▶ _GIVEN RECORDS_:
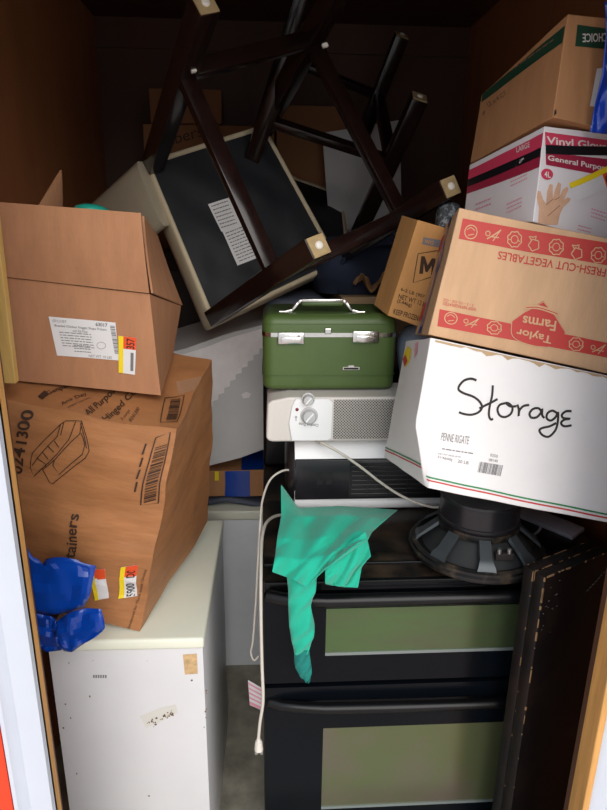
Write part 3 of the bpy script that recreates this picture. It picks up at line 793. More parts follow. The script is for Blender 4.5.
# ================================================================== DOUBLE-OVEN STOVE
RX0, RX1, RY0, RY1 = -.014, .742, 1.09, 1.745
rgx = thing('stove', 'black double oven stove with greenish reflections painted into its door windows under the pile of appliances', 'stove', ((RX0 + RX1) / 2, (RY0 + RY1) / 2, 0))
def rp(x, y, z): return (x - (RX0 + RX1) / 2, y - (RY0 + RY1) / 2, z)
def rbx(lo, hi, name, m, bevel=.003, seg=2, parent=None, smooth=40):
    return MB().box(rp(*lo), rp(*hi), bevel=bevel, seg=seg).build(name, m, parent or rgx, smooth=smooth)
rbx((RX0, RY0 + .035, .05), (RX1, RY1, .895), 'stove_body', M_enamel)
rbx((RX0 + .04, RY0 + .08, 0), (RX1 - .04, RY1 - .04, .05), 'plinth', M_enamel)
# cooktop with rolled front lip
ct = MB()
prof = [(RY1, .895), (RY1, .917), (RY0 + .10, .917), (RY0 + .075, .914), (RY0 + .062, .905), (RY0 + .035, .90), (RY0 + .02, .895)]
b = bmesh.new()
A1 = [b.verts.new(rp(RX0, y, z)) for y, z in prof]; A2 = [b.verts.new(rp(RX1, y, z)) for y, z in prof]
b.faces.new(A1); b.faces.new(A2[::-1])
for i in range(len(prof)): b.faces.new((A1[i], A2[i], A2[(i + 1) % len(prof)], A1[(i + 1) % len(prof)]))
bmesh.ops.recalc_face_normals(b, faces=b.faces[:]); ct._join(b)
cto = ct.build('cooktop', M_cooktop, rgx, smooth=50)
mb = MB().box(rp(RX0 + .004, RY0 + .058, .905), rp(RX1 - .004, RY0 + .064, .911), bevel=.001); mb.build('cooktop_edge', M_enamel, cto)
for cx, cy, r in ((.17, 1.33, .09), (.56, 1.33, .11), (.17, 1.55, .075), (.56, 1.56, .09)):
    MB().lathe([(r, 0), (r, .0012), (r - .006, .0012), (r - .006, 0)], 48, M=Matrix.Translation(rp(cx, cy, .917)), close=True).build('burner_ring', M_slab, cto)
rbx((RX0, RY1 - .075, .917), (RX1, RY1, 1.212), 'backguard', M_enamel, bevel=.012, seg=3)
# vent louvre between cooktop and upper door
lv = rbx((RX0 + .004, RY0 + .012, .872), (RX1 - .004, RY0 + .036, .896), 'vent_louvre', M_enamel, bevel=.002)
for k in range(2):
    MB().box(rp(.11, RY0 + .008, .879 + .008 * k), rp(.46, RY0 + .013, .8815 + .008 * k)).build('louvre_slat', M_dark_plastic, lv)
def door(z0, z1, wz0, wz1, wm, nm):
    d_ = MB()
    x0, x1, w0, w1 = RX0 + .004, RX1 - .004, .120, .608
    y0, y1 = RY0, RY0 + .033
    for lo, hi in (((x0, z0), (w0, z1)), ((w1, z0), (x1, z1)), ((w0, z0), (w1, wz0)), ((w0, wz1), (w1, z1))):
        d_.box(rp(lo[0], y0, lo[1]), rp(hi[0], y1, hi[1]))
    d_.box(rp(w0, y0 + .02, wz0), rp(w1, y1, wz1))
    do = d_.build(nm, M_range_glass, rgx)
    MB().box(rp(w0, y0 + .0015, wz0), rp(w1, y0 + .006, wz1)).build('oven_window', wm, do)
    MB().box(rp(w0, y0 - .0008, wz0 - .001), rp(w1, y0 + .002, wz0 + .006)).build('window_strip', M_trim_metal, do)
    return do
ud = door(.652, .868, .722, .838, M_window_up, 'upper_oven_door')
ld = door(.20, .640, .288, .525, M_window, 'lower_oven_door')
rbx((RX0 + .004, RY0 + .004, .06), (RX1 - .004, RY0 + .035, .19), 'bottom_drawer', M_range_glass)
def handle(z, name, par, bow=.0, r=.013, hp=.024):
    pts = []
    for i in range(25):
        t = i / 24; x = RX0 + .012 + t * (RX1 - RX0 - .024)
        e = min(1, 6 * t, 6 * (1 - t))
        pts.append(rp(x, RY0 - hp * e ** .4 + .004, z - bow * math.sin(PI * t)))
    return MB().tube(pts, r, 12).build(name, M_enamel, par, smooth=60)
handle(.872, 'door_handle', ud, 0, .014)
handle(.603, 'door_handle', ld, .006, .012)
tagp = [atX(248, 680, RX0 - .003), atX(262.6, 689, RX0 - .003), atX(262.6, 711, RX0 - .003), atX(250, 705, RX0 - .003)]
# pink striped wiring sheet sticking out at the side
def lo_(p): return Vector(p) - rgx.location
tp = [atY(248, 680, 1.16), atY(263.5, 689, 1.125), atY(263.5, 711, 1.125), atY(250, 705, 1.16)]
mb = MB(); mb.bm.faces.new([mb.bm.verts.new(lo_(p)) for p in tp])
sheet = mb.build('paper_sheet', M_paper, rgx, solid=.0008); sheet['label'] = 'white sheet with pink stripes stuck to the side of the stove'
mb = MB()
for k in range(5):
    t0 = .08 + k * .19; t1 = t0 + (.13 if k == 4 else .07)
    q = [tp[0].lerp(tp[3], t0), tp[1].lerp(tp[2], t0), tp[1].lerp(tp[2], t1), tp[0].lerp(tp[3], t1)]
    mb.bm.faces.new([mb.bm.verts.new(lo_(p + Vector((-.0006, -.0012, .0003)))) for p in q])
mb.build('pink_stripes', M_ink_pale, sheet)

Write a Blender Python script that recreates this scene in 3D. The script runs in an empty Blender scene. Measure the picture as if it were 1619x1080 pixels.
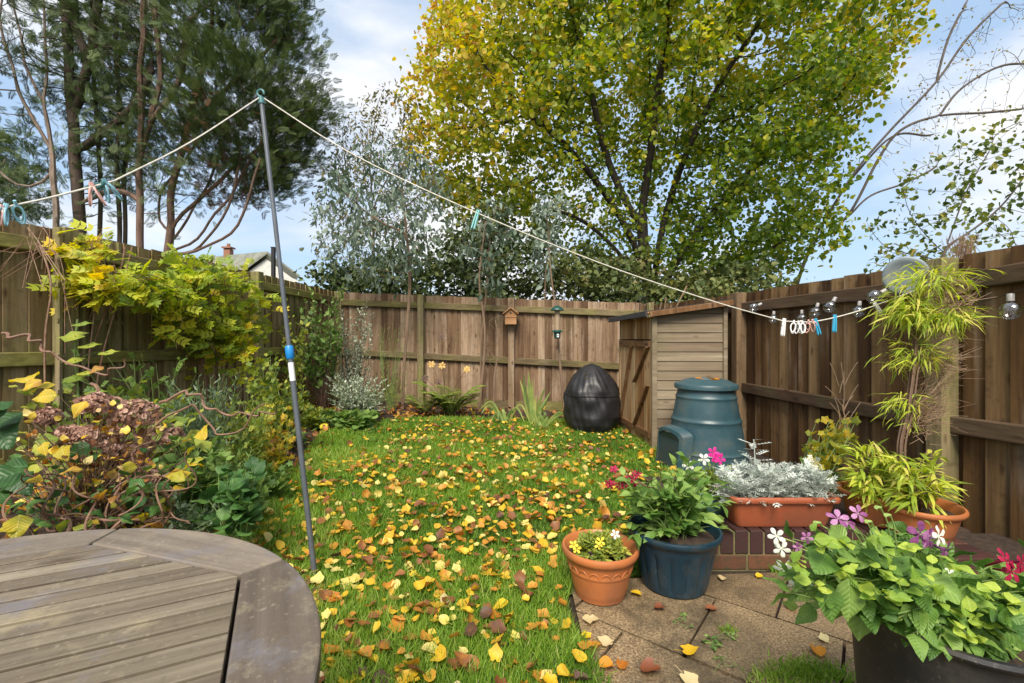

▶ _EXERCISE DETAILS_: Return each line from the material above exactly, but not the pictures.

▶ _THE COMPLETED TASK_:
Write part 3 of the bpy script that recreates this picture. It picks up at line 793. More parts follow. The script is for Blender 4.5.
# ================================================================== DOUBLE-OVEN STOVE
RX0, RX1, RY0, RY1 = -.014, .742, 1.09, 1.745
rgx = thing('stove', 'black double oven stove with greenish reflections painted into its door windows under the pile of appliances', 'stove', ((RX0 + RX1) / 2, (RY0 + RY1) / 2, 0))
def rp(x, y, z): return (x - (RX0 + RX1) / 2, y - (RY0 + RY1) / 2, z)
def rbx(lo, hi, name, m, bevel=.003, seg=2, parent=None, smooth=40):
    return MB().box(rp(*lo), rp(*hi), bevel=bevel, seg=seg).build(name, m, parent or rgx, smooth=smooth)
rbx((RX0, RY0 + .035, .05), (RX1, RY1, .895), 'stove_body', M_enamel)
rbx((RX0 + .04, RY0 + .08, 0), (RX1 - .04, RY1 - .04, .05), 'plinth', M_enamel)
# cooktop with rolled front lip
ct = MB()
prof = [(RY1, .895), (RY1, .917), (RY0 + .10, .917), (RY0 + .075, .914), (RY0 + .062, .905), (RY0 + .035, .90), (RY0 + .02, .895)]
b = bmesh.new()
A1 = [b.verts.new(rp(RX0, y, z)) for y, z in prof]; A2 = [b.verts.new(rp(RX1, y, z)) for y, z in prof]
b.faces.new(A1); b.faces.new(A2[::-1])
for i in range(len(prof)): b.faces.new((A1[i], A2[i], A2[(i + 1) % len(prof)], A1[(i + 1) % len(prof)]))
bmesh.ops.recalc_face_normals(b, faces=b.faces[:]); ct._join(b)
cto = ct.build('cooktop', M_cooktop, rgx, smooth=50)
mb = MB().box(rp(RX0 + .004, RY0 + .058, .905), rp(RX1 - .004, RY0 + .064, .911), bevel=.001); mb.build('cooktop_edge', M_enamel, cto)
for cx, cy, r in ((.17, 1.33, .09), (.56, 1.33, .11), (.17, 1.55, .075), (.56, 1.56, .09)):
    MB().lathe([(r, 0), (r, .0012), (r - .006, .0012), (r - .006, 0)], 48, M=Matrix.Translation(rp(cx, cy, .917)), close=True).build('burner_ring', M_slab, cto)
rbx((RX0, RY1 - .075, .917), (RX1, RY1, 1.212), 'backguard', M_enamel, bevel=.012, seg=3)
# vent louvre between cooktop and upper door
lv = rbx((RX0 + .004, RY0 + .012, .872), (RX1 - .004, RY0 + .036, .896), 'vent_louvre', M_enamel, bevel=.002)
for k in range(2):
    MB().box(rp(.11, RY0 + .008, .879 + .008 * k), rp(.46, RY0 + .013, .8815 + .008 * k)).build('louvre_slat', M_dark_plastic, lv)
def door(z0, z1, wz0, wz1, wm, nm):
    d_ = MB()
    x0, x1, w0, w1 = RX0 + .004, RX1 - .004, .120, .608
    y0, y1 = RY0, RY0 + .033
    for lo, hi in (((x0, z0), (w0, z1)), ((w1, z0), (x1, z1)), ((w0, z0), (w1, wz0)), ((w0, wz1), (w1, z1))):
        d_.box(rp(lo[0], y0, lo[1]), rp(hi[0], y1, hi[1]))
    d_.box(rp(w0, y0 + .02, wz0), rp(w1, y1, wz1))
    do = d_.build(nm, M_range_glass, rgx)
    MB().box(rp(w0, y0 + .0015, wz0), rp(w1, y0 + .006, wz1)).build('oven_window', wm, do)
    MB().box(rp(w0, y0 - .0008, wz0 - .001), rp(w1, y0 + .002, wz0 + .006)).build('window_strip', M_trim_metal, do)
    return do
ud = door(.652, .868, .722, .838, M_window_up, 'upper_oven_door')
ld = door(.20, .640, .288, .525, M_window, 'lower_oven_door')
rbx((RX0 + .004, RY0 + .004, .06), (RX1 - .004, RY0 + .035, .19), 'bottom_drawer', M_range_glass)
def handle(z, name, par, bow=.0, r=.013, hp=.024):
    pts = []
    for i in range(25):
        t = i / 24; x = RX0 + .012 + t * (RX1 - RX0 - .024)
        e = min(1, 6 * t, 6 * (1 - t))
        pts.append(rp(x, RY0 - hp * e ** .4 + .004, z - bow * math.sin(PI * t)))
    return MB().tube(pts, r, 12).build(name, M_enamel, par, smooth=60)
handle(.872, 'door_handle', ud, 0, .014)
handle(.603, 'door_handle', ld, .006, .012)
tagp = [atX(248, 680, RX0 - .003), atX(262.6, 689, RX0 - .003), atX(262.6, 711, RX0 - .003), atX(250, 705, RX0 - .003)]
# pink striped wiring sheet sticking out at the side
def lo_(p): return Vector(p) - rgx.location
tp = [atY(248, 680, 1.16), atY(263.5, 689, 1.125), atY(263.5, 711, 1.125), atY(250, 705, 1.16)]
mb = MB(); mb.bm.faces.new([mb.bm.verts.new(lo_(p)) for p in tp])
sheet = mb.build('paper_sheet', M_paper, rgx, solid=.0008); sheet['label'] = 'white sheet with pink stripes stuck to the side of the stove'
mb = MB()
for k in range(5):
    t0 = .08 + k * .19; t1 = t0 + (.13 if k == 4 else .07)
    q = [tp[0].lerp(tp[3], t0), tp[1].lerp(tp[2], t0), tp[1].lerp(tp[2], t1), tp[0].lerp(tp[3], t1)]
    mb.bm.faces.new([mb.bm.verts.new(lo_(p + Vector((-.0006, -.0012, .0003)))) for p in q])
mb.build('pink_stripes', M_ink_pale, sheet)

Write a Blender Python script that recreates this scene in 3D. The script runs in an empty Blender scene. Measure the picture as if it were 1619x1080 pixels.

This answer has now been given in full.